Philosophy for Renewing Reason – 78

Philosophy for Renewing Reason – 77
02/02/2026

The previous instalment of this blog  (No. 77) showed how serious the collapse of philosophy has been… how a formerly much valued, challenging element in rational thinking has gone AWOL.  Frank Furedi wrote a book which asked this question: <<Where have all the PHILOSOPHERs gone?>>

The intellectual subset of the human race seems to have tacitly acknowledged that this disappearance of credible philosophy has happened.  Whether we can “live with this gaping hole in our wide-ranging common discourse” is another question. (We need a common system of coherence to keep the wheels of politics, industry and economy turning.) The advanced world seems to be slipping —by small slips— into an overall state of incoherence.  It is a kind of incoherence which will inevitably lead to social breakdown, muddle, relationship breakdown, mental collapse, pain, violence and even extinction… unless we take a determined stand against the trend. 

Everything is shouting at us —loud and clear— <<We need a new, fully credible, feet-on-the-ground, working philosophy!>>.

For nearly 300 years Rene Descartes has been regarded as the “Father of Modern Philosophy”.  If he were alive today, what would he make of today’s sad capitulation into incoherence?

What quasi-Cartesian tools could we start to use to bring back positivity, hope and civilised standards?

Descartes’ great discovery was coordinate geometry. It worked a treat and was adopted by Issac Newton as the special methodology he needed to develop his calculus, kinematics and theory of gravity.

Descartes also hit the philosophical Bull’s Eye with his Cogito Argument… it  tried to set limits to the amount of doubt which could result from the “disconcerting new thinking” which was confounding everyone at the end of the 17th century.
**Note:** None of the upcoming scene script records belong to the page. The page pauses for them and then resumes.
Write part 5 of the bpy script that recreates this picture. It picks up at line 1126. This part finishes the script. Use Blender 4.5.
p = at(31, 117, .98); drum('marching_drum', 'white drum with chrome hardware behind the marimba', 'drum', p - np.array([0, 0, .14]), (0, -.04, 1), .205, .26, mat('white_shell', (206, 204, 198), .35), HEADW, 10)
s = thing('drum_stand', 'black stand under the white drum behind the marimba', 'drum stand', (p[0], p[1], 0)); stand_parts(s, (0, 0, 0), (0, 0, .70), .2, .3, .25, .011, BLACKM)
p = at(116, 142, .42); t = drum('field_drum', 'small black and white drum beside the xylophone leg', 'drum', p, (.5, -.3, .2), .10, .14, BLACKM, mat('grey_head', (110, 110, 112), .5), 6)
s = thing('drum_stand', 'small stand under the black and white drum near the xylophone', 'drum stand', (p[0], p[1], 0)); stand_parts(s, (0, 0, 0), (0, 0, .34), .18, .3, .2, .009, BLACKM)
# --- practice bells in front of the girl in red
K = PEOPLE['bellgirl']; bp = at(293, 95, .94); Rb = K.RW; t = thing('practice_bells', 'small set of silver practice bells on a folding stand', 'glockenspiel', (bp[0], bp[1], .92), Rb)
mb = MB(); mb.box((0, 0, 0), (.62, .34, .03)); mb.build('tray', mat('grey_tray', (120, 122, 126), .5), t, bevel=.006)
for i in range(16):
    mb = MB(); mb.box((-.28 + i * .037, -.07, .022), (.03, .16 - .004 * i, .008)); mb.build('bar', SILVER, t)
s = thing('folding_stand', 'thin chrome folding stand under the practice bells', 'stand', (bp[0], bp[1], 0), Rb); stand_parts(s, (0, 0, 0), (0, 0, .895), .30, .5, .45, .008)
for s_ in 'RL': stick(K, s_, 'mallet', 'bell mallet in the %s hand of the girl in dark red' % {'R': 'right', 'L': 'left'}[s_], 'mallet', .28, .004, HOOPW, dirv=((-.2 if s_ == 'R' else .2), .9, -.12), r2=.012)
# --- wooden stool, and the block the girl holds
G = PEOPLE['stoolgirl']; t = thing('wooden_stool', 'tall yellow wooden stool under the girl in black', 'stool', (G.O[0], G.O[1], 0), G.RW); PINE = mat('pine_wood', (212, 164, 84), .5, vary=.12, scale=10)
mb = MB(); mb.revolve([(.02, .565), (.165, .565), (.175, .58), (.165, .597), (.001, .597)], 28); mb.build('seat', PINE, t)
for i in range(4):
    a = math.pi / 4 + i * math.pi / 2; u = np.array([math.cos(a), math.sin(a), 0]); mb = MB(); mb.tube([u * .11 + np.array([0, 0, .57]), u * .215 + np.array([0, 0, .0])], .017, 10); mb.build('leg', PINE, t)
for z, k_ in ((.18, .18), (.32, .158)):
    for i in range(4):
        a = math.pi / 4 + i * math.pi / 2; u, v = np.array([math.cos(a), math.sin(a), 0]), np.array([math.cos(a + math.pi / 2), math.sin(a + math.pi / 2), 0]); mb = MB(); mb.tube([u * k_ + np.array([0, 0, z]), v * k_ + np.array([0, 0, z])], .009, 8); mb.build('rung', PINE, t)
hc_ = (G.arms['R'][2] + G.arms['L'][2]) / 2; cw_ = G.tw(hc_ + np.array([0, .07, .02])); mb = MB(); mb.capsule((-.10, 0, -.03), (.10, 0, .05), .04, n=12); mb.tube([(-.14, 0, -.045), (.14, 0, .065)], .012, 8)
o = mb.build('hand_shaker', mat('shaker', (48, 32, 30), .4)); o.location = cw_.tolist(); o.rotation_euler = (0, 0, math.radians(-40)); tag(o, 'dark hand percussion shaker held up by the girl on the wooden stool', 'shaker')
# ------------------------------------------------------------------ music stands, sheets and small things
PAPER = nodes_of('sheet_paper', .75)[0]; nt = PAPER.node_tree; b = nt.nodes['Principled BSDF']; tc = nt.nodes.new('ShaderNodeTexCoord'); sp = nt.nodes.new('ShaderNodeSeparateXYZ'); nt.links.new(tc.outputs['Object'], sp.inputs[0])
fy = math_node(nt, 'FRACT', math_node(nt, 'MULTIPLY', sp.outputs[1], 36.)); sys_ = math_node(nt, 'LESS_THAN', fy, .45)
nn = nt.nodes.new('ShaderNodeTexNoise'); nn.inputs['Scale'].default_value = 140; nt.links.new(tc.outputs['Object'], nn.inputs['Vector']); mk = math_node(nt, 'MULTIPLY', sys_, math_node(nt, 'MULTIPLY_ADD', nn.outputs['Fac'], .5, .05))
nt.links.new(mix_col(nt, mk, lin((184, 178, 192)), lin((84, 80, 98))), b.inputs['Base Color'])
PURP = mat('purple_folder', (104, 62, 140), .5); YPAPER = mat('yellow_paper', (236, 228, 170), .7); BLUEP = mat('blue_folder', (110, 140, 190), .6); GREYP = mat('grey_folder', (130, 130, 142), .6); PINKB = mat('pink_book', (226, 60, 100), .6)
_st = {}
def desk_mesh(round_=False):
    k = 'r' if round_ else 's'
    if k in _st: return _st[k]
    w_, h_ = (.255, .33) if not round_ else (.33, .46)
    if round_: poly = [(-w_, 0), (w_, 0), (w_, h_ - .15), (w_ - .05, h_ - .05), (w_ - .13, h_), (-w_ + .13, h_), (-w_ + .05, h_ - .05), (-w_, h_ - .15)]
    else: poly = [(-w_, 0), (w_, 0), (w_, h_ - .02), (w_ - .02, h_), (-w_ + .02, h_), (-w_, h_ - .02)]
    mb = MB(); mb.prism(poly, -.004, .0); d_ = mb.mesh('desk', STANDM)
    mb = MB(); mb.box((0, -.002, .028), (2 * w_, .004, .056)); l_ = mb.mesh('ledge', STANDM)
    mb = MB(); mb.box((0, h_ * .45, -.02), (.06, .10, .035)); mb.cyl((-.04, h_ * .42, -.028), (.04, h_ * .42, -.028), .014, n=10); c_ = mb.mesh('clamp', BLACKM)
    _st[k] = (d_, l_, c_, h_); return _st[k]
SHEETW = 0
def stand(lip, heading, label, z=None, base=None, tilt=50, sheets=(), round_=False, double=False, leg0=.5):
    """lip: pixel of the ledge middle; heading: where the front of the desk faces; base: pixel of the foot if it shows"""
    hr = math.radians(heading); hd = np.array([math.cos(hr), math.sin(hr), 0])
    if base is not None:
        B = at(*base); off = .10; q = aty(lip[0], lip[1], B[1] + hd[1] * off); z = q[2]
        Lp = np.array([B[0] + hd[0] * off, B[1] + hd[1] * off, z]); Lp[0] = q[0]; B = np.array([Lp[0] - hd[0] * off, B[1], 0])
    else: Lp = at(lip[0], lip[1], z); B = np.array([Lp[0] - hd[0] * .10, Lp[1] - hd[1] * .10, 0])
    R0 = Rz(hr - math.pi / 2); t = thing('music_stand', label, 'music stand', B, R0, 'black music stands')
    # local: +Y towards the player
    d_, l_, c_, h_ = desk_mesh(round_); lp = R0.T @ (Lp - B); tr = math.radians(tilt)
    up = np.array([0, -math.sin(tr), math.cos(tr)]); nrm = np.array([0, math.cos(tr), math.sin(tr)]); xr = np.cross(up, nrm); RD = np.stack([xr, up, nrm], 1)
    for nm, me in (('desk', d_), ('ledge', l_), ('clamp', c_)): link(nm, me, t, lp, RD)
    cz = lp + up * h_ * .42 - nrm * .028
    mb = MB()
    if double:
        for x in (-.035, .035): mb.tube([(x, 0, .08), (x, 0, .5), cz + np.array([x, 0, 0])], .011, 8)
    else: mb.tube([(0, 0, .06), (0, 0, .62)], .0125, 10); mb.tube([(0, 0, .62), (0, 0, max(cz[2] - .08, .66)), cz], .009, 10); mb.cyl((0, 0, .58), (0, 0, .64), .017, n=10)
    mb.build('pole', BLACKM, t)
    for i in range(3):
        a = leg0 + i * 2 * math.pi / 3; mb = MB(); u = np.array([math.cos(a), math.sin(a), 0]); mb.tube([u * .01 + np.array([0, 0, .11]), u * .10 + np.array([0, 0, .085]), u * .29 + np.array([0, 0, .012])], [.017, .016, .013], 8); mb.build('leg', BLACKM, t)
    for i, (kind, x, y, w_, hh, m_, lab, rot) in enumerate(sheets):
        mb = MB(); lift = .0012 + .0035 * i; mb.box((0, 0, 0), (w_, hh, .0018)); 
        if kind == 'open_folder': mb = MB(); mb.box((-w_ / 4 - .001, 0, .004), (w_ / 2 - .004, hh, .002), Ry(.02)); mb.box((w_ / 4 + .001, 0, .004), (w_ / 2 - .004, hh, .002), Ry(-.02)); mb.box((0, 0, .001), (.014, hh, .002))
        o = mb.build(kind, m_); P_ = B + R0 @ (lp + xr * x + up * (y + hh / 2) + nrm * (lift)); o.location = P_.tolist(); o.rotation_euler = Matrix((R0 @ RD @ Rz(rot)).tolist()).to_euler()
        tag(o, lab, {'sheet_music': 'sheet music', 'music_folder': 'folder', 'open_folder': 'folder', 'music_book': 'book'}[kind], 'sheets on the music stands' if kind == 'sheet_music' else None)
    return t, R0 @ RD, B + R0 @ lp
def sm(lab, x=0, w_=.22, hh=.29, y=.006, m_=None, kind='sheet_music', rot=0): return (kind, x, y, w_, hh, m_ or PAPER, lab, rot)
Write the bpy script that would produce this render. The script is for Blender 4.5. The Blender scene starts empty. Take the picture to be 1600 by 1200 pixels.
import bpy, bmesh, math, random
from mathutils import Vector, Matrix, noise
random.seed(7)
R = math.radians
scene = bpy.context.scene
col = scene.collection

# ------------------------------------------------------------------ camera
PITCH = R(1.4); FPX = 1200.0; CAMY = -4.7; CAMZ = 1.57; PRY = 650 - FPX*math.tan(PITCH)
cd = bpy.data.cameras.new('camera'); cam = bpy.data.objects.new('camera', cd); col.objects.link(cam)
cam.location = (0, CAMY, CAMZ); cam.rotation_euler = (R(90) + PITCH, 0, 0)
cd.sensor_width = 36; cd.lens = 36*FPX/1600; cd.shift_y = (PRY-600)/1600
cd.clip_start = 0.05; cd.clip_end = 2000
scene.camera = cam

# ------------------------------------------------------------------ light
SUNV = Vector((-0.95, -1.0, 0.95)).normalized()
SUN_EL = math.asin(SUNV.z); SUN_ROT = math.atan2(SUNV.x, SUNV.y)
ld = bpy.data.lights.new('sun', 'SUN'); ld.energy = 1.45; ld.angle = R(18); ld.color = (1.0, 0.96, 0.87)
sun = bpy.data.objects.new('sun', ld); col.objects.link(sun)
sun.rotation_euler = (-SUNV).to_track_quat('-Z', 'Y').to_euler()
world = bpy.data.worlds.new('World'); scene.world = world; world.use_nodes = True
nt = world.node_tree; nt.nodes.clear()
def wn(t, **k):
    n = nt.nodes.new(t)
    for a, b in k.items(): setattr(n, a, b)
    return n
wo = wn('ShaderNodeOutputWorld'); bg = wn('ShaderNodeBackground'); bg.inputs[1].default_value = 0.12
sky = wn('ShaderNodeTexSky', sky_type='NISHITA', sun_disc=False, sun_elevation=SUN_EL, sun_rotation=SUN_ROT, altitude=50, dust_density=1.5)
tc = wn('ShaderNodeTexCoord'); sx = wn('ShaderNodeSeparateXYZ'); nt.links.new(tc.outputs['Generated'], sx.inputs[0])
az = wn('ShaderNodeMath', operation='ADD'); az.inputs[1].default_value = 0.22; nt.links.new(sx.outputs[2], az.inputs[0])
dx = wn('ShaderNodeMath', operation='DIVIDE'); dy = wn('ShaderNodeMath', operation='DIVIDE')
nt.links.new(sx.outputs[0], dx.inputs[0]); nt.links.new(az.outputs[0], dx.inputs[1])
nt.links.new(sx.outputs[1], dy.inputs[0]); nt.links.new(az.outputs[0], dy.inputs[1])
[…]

His conclusion was clear-cut:  there was a limit to the extent that open-ended doubt might demoralise us… it was that we all had minds, which no amount of doubt could suffocate.  The one thing we couldn’t doubt was that we were doubting (=thinking) creatures.       

So the first implication of neo-Cartesian thinking must be today that schools should not be organised by “ideological managers” whose most striking original common motif was that they didn’t believe in the existence of minds!  (It beggars belief that they were put in charge of the UK “education system” in the 1980s.) This kind of stimulus-response psychology is, in effect, totalitarian.  Children can’t be “educated” by trying to bully them into memorising things… things which are promptly forgotten once they have served their purpose (to game the exam).  Genuine “education” is a pillar of rich, warm, mental and moral strength which lasts for a lifetime.

The second implication of neo-Cartesian thinking must be to find a new way of extending the modelling power of maths.  According to Plato the test for “reality” is whether something has a granitelike permanence. Maths is not of course timeless, because although its symbols are static, they only become “part of maths” when someone is creatively, actively, exploring their possibilities. This activity can only happen via a passage of time. But how much of our modern experience of reality is tied to granitelike phenomena? Obviously, relatively little. Bishop Butler famously remarked that probability is all around us. Yes, there is a huge tsunami of randomness which underlies our daily lives.

Probability might sound like this “new way of extending the modelling power of maths” but it does it by (1) seriously weakening the conclusions of an analysis, and (2) offering no hint of verification, because a wide range of outcomes are possible, each with its own probability.

We need a new randomness-based modelling kit which can give rise to meaningful but transient stable conclusions.  It is Anti-Maths, which is the study of transient objects which arise from a jumping random substratum and typically enjoy a stable, but transient life.